06/07/2026
Everyone wants to blame or change the dog but to change the dog you have to change your self and put in the work. Respect is a two way street, earn the respect while changing your relationship.
I was talking with a client recently and she said…
“I deserve respect” when talking about her dog.
And I clearly remember those times where I felt the same.
Where I thought my dog’s behavior was a direct challenge to me and my (let’s be honest, already fragile) ego.
Training my dog became very me vs. them…
And I found myself angry more than not with my dog’s behavior.
I mean, it makes sense doesn’t it?
In my head, my dogs lack of compliance was the equivalent of them giving me a big fat middle finger…
That’s enough to make anyone mad.
But what I learned over the years is that my dog’s behavior has nothing to do with my authority, my ego, or respect.
Their behavior is never personal.
Sure it might be a reflection of me, my lifestyle and the environment I created for them…(which means I created it - so really, I should direct my frustration at myself)

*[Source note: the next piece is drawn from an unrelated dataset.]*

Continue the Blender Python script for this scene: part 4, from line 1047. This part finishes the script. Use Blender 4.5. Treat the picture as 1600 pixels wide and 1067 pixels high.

But it’s not a direct challenge to whatever imaginary position I think I hold in the home.
My dog isn’t sitting around plotting how to get back at me for…I don’t know…that time I didn’t take them to the park because it was too hot out for them (and me).
It just doesn’t work that way.
And you know what?
As soon as I let go of that deeply held belief of mine…
The one that says my dog should “respect me” and “obey” my “commands”…
And I started instead asking the questions “what is your behavior trying to tell me?” And “what do you need from me to make different choices?"
I stopped being angry at them.
And our relationship became stronger and healthier (and way more fun!) than it’s ever been.
Let go of the idea that your dog doesn’t respect you.
I promise, you and your dog will be so much happier if you do.